* **Dataset section**
■ ■ ■ ■ ■ ■ ■

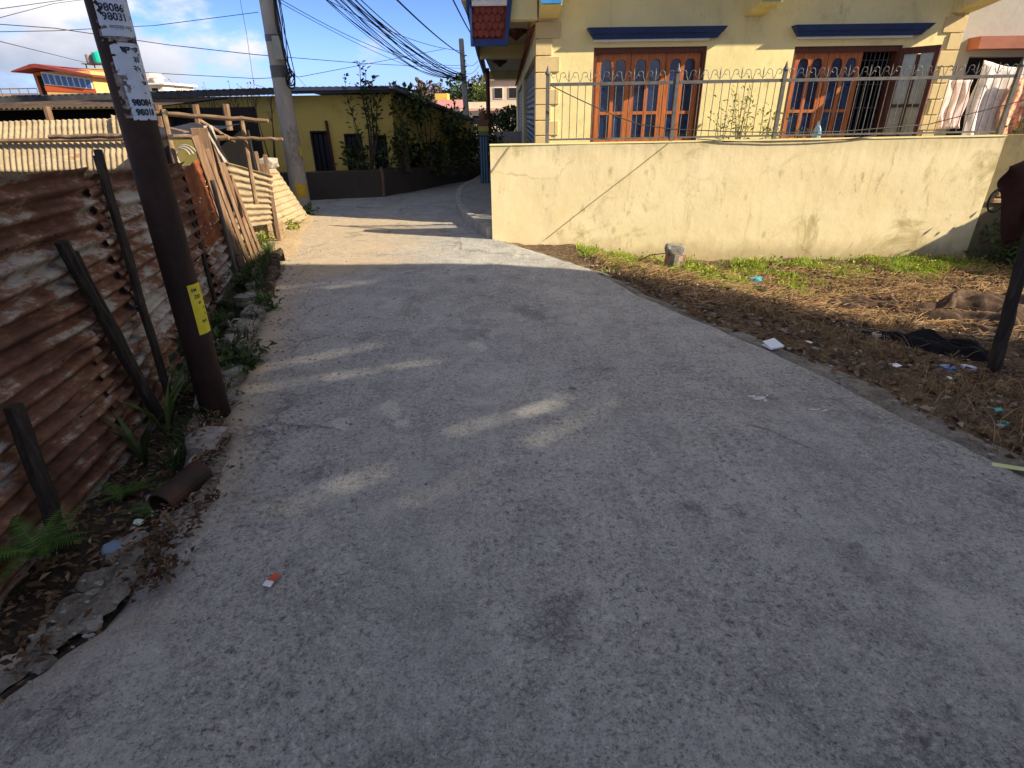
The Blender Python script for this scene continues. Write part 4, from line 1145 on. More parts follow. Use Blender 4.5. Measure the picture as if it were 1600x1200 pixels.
h3 = bill(-10, 92, 1.590, 1.700, M_PAPER, .10, 3, label='lower blue white handbill with phone numbers')
h4 = bill(14, 88, .515, .795, M_YELLOW, 0, 6, name='yellow_sticker', label='yellow sticker low on the pole')
def pole_text(txt, parent, th, z, size, bold=.0, r=PR+.0034, mat=None):
    cu = bpy.data.curves.new('print', 'FONT'); cu.body = txt; cu.size = size; cu.offset = bold; cu.resolution_u = 3
    to = bpy.data.objects.new('print', cu); COL.objects.link(to)
    bpy.context.view_layer.update()
    m = bpy.data.meshes.new_from_object(to.evaluated_get(bpy.context.evaluated_depsgraph_get()))
    bpy.data.objects.remove(to); bpy.data.curves.remove(cu)
    b = MB(); vs = []
    for v in m.vertices: vs.append(on_pole(th + math.degrees(v.co.x/r), z + v.co.y, r))
    b.add(vs, [tuple(p.vertices) for p in m.polygons], 0)
    bpy.data.meshes.remove(m)
    return b.build('print', mat or M_INK, parent, kind='stuff')
pole_text('98086', h1, -24, 2.018, .040, .0012); pole_text('98031', h1, -20, 1.985, .040, .0012); pole_text('सम्पर्क गर्नु', h1, -8, 1.953, .020)
pole_text('घरखर्', h2, 6, 1.862, .036, .0022); pole_text('३0', h2, 34, 1.828, .032, .0012); pole_text('२५', h2, 28, 1.792, .032, .0014)
pole_text('98084', h3, -2, 1.652, .036, .0022); pole_text('98018', h3, 2, 1.612, .036, .0022)
for txt, th, z in (('EM',24,.755), ('ZID',30,.718), ('ar',42,.685), ('a',62,.652), ('e',60,.618), ('ero',38,.580)): pole_text(txt, h4, th, z, .026, .0008)

# ------------------------------------------------------------------ concrete pole at the bend
M_CPOLE = m_noise('pole_concrete', [(.3,(.28,.255,.22)),(.5,(.39,.36,.315)),(.7,(.50,.465,.41))], 5, .88, stretch=(1,1,.3), bump=.4, bdist=.006, bscale=50)
CP = thing('concrete_pole', 'tapered grey concrete electric pole with meter box and yellow paint mark at the bend', 'utility pole', (-3.855, 10.72, 0))
def cpc(z): return Vector((-3.855 + .004*z, 10.72, z))
b = MB(); b.tube([cpc(z) for z in (-.3,0,1,2,3,4,6,7.5)], [.168,.163,.152,.141,.130,.120,.105,.095], 20); b.build('shaft', M_CPOLE, CP, smooth=True)
def patch(z0, z1, th0, th1, r, mat, name, seed=0, rag=0):
    b = MB(); nu, nv = 12, 10; base = math.atan2(-10.7, 3.8)
    for i in range(nu):
        for j in range(nv):
            if rag and nz(i*.5+seed, j*.5, seed) > .25 + .25*min(1, min(i, nu-1-i, j, nv-1-j)/2): continue
            q = []
            for a, c_ in ((0,0),(1,0),(1,1),(0,1)):
                z = z0+(z1-z0)*(j+c_)/nv; an = base + math.radians(th0+(th1-th0)*(i+a)/nu); p = cpc(z); q.append((p.x+(r(z))*math.cos(an), p.y+(r(z))*math.sin(an), z))
            b.quad(*q)
    return b.build(name, mat, CP)
RC = lambda z: .1665 - .0108*z
patch(.26,.50,-25,55, RC, m_noise('ochre_paint', [(.3,(.55,.34,.02)),(.7,(.68,.46,.04))], 9, .8), 'paint_mark', 3, 1)
patch(.80,1.45,-20,60, RC, M_RAG, 'peeled_paper', 6, 1)
patch(.95,1.10,45,85, lambda z: RC(z)+.002, M_YELLOW, 'yellow_scrap', 2, 1)
patch(2.18,2.36,-90,90, RC, M_STEEL, 'clamp_band'); patch(2.70,2.80,-90,90, RC, M_STEEL, 'clamp_band')
b = MB(); b.box(-3.79,-3.64,10.46,10.57,2.42,2.76); bevel(b.build('meter_box', m_noise('box_grey', [(.3,(.26,.29,.25)),(.7,(.36,.39,.34))], 6, .6), CP), .012)
b = MB()
for k in range(9):
    a = random.uniform(0, 6); x0 = -3.66 + random.uniform(-.02,.08)
    b.tube([(x0, 10.5, 3.3+.1*k), (x0+.05*math.sin(a), 10.47, 2.9), (x0+.02+.04*math.sin(a+1), 10.46, 2.5), (x0+.03+.05*math.sin(a+2), 10.48, 2.2), (x0-.03, 10.5, 2.05+.06*random.random())], .008, 5)
b.build('drop_cables', M_BLACK, CP)
for k in range(2):
    b = MB(); b.tube([(-3.60+.07*math.cos(a), 10.47+.02*k, 2.12+.12*math.sin(a)+.05*k) for a in [i*2*PI/16 for i in range(17)]], .012, 6); b.build('cable_coil', M_BLACK, CP)

# far pole
FP = thing('far_pole', 'slim square grey pole standing far down the lane where the cables gather', 'utility pole', (-1.29, 19.5, 0))
b = MB(); b.beam((-1.27,19.5,-.2), (-1.385,19.5,3.62), .19, .18, up=(0,1,0), w1=.14, h1=.14); bevel(b.build('shaft', M_CPOLE, FP), .02)
for k in range(6):
    z = 2.45+.14*k; b = MB(); b.tube([(-1.33,19.36,z),(-1.255+.03*(k%2),19.32,z+.02)], .016, 6); b.build('insulator', M_DARKWOOD, FP)
b = MB(); b.rock((-1.17,19.4,2.38), .08,.07,.07, 3, 1, .4); b.build('splice_box', M_BLACK, FP)

# ------------------------------------------------------------------ overhead cables
def sagline(p0, p1, sag, n=22):
    p0, p1 = Vector(p0), Vector(p1); out_ = []
    for i in range(n+1):
        t_ = i/n; q = p0.lerp(p1, t_); q.z -= 4*sag*t_*(1-t_); out_.append(q)
    return out_
CB = thing('cable_bundle', 'tangled bundle of black cables sagging from the bend to the far pole', 'cables', (-2.6, 15, 2.5))
for k in range(17):
    s = random.uniform(.42,.62); a = (-3.78+random.uniform(-.12,.10), 10.7+random.uniform(-.05,.05), 4.35+random.uniform(-.25,.55)); e = (-1.36+random.uniform(-.05,.03), 19.45, 2.54+random.uniform(-.05,.16))
    pts = sagline(a, e, s)
    tw = random.uniform(0, 6)
    for i, p in enumerate(pts): p.x += .035*math.sin(i*.5+tw); p.z += .03*math.cos(i*.45+tw*2)
    b = MB(); b.tube(pts, random.choice((.006,.008,.011)), 5); b.build('cable', M_BLACK, CB)
def wire(label, pts, r=.007, sag=0, name='overhead_wire'):
    if sag: pts = sagline(pts[0], pts[1], sag)
    b = MB(); b.tube(pts, r*.8, 5); return solo(name, b, M_BLACK, label, 'wire', group='overhead wires')
wire('thick black service wire running from overhead down to the far pole', sagline((-1.55,6.0,3.05), (-1.37,19.4,3.20), .10), .016)
wire('black wire curving down to the end of the yellow house gallery', sagline((-.92,6.0,3.45), (-.66,16.0,3.05), .14), .014)
wire('long thin wire crossing the sky behind both near poles to the far pole', [(-7.6,7.6,2.72), (-6.2,9.0,2.72), (-5.2,9.9,2.60), (-4.14,10.55,2.51), (-3.26,14,2.62), (-1.36,19.4,2.83)], .007)
wire('thin wire from the concrete pole slanting away over the shed roof', [(-3.98,10.62,3.10), (-5.37,10,2.86), (-6.21,9,2.69), (-7.5,7.5,2.5)], .006)
wire('topmost thin wire in the far corner of the sky over the shed', [(-7.0,7.0,2.72), (-6.09,8,2.80), (-6.19,9.5,3.13), (-6.6,11,3.5)], .005)
wire('second thin wire in the corner of the sky over the shed', [(-5.3,6.5,2.45), (-6.13,8,2.71), (-7.19,10.6,3.25), (-8,13,3.7)], .005)
wire('wire sloping down from the clouds to the green tank roof', [(-8.2,9,2.8), (-9.35,12,2.9), (-13.23,20,3.19), (-24,38,4.6)], .009)
wire('lowest long wire skimming just above the old yellow roof', [(-9.8,14,2.62), (-7.72,14,2.48), (-5.57,14,2.35), (-4.9,15,2.43), (-3.47,18,2.96), (-2.0,20.5,3.45)], .008)
wire('thin drop wire hanging left of the concrete pole', [(-4.0,10.0,3.6), (-4.07,10.2,3.2), (-4.15,10.4,2.81), (-4.39,10.9,2.10), (-4.43,12.9,1.95)], .004)
wire('thin drop wire hanging right of the concrete pole', [(-3.5,10.4,3.5), (-3.57,10.5,3.07), (-4.0,11.6,2.4), (-4.12,12.9,2.12)], .004)
wire('upper loose wire joining the concrete pole to the far pole', sagline((-3.75,10.65,3.75), (-1.38,19.4,3.30), .25), .008)
wire('middle loose wire between the concrete pole and the far pole', sagline((-3.75,10.65,3.35), (-1.38,19.4,2.92), .30), .007)
wire('lower loose wire under the cable bundle to the far pole', sagline((-3.75,10.62,3.30), (-1.40,19.4,2.48), .18), .006)
for k in range(5):
    wire(('wire', 'slack wire', 'thin wire', 'lower wire', 'faint wire')[k] + ' from the far pole to the yellow house gallery', sagline((-1.33,19.5,(3.05,2.75,2.45,2.3,2.6)[k]), (-.70-.06*k,(15,17,20,22,24)[k],(2.7,2.75,2.2,2.0,2.9)[k]), .12), .007)
wire('black cable drooping across the railing of the yellow house', [(.53,7.82,1.90), (.80,7.82,1.78), (1.1,7.82,1.655), (1.4,7.82,1.535), (1.68,7.82,1.445), (2.1,7.82,1.385), (2.92,7.82,1.345), (3.6,7.82,1.325), (4.3,7.82,1.33), (5.38,7.8,1.40), (6.33,7.7,1.64), (7.6,7.5,2.0)], .008)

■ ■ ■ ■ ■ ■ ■

Write out each line of the listing above, exactly, from its first line to the line holding "for txt, th, z", inclusive. Skip the pictures.

* **Expected output**
The Blender Python script for this scene continues. Write part 4, from line 1145 on. More parts follow. Use Blender 4.5. Measure the picture as if it were 1600x1200 pixels.
h3 = bill(-10, 92, 1.590, 1.700, M_PAPER, .10, 3, label='lower blue white handbill with phone numbers')
h4 = bill(14, 88, .515, .795, M_YELLOW, 0, 6, name='yellow_sticker', label='yellow sticker low on the pole')
def pole_text(txt, parent, th, z, size, bold=.0, r=PR+.0034, mat=None):
    cu = bpy.data.curves.new('print', 'FONT'); cu.body = txt; cu.size = size; cu.offset = bold; cu.resolution_u = 3
    to = bpy.data.objects.new('print', cu); COL.objects.link(to)
    bpy.context.view_layer.update()
    m = bpy.data.meshes.new_from_object(to.evaluated_get(bpy.context.evaluated_depsgraph_get()))
    bpy.data.objects.remove(to); bpy.data.curves.remove(cu)
    b = MB(); vs = []
    for v in m.vertices: vs.append(on_pole(th + math.degrees(v.co.x/r), z + v.co.y, r))
    b.add(vs, [tuple(p.vertices) for p in m.polygons], 0)
    bpy.data.meshes.remove(m)
    return b.build('print', mat or M_INK, parent, kind='stuff')
pole_text('98086', h1, -24, 2.018, .040, .0012); pole_text('98031', h1, -20, 1.985, .040, .0012); pole_text('सम्पर्क गर्नु', h1, -8, 1.953, .020)
pole_text('घरखर्', h2, 6, 1.862, .036, .0022); pole_text('३0', h2, 34, 1.828, .032, .0012); pole_text('२५', h2, 28, 1.792, .032, .0014)
pole_text('98084', h3, -2, 1.652, .036, .0022); pole_text('98018', h3, 2, 1.612, .036, .0022)
for txt, th, z in (('EM',24,.755), ('ZID',30,.718), ('ar',42,.685), ('a',62,.652), ('e',60,.618), ('ero',38,.580)): pole_text(txt, h4, th, z, .026, .0008)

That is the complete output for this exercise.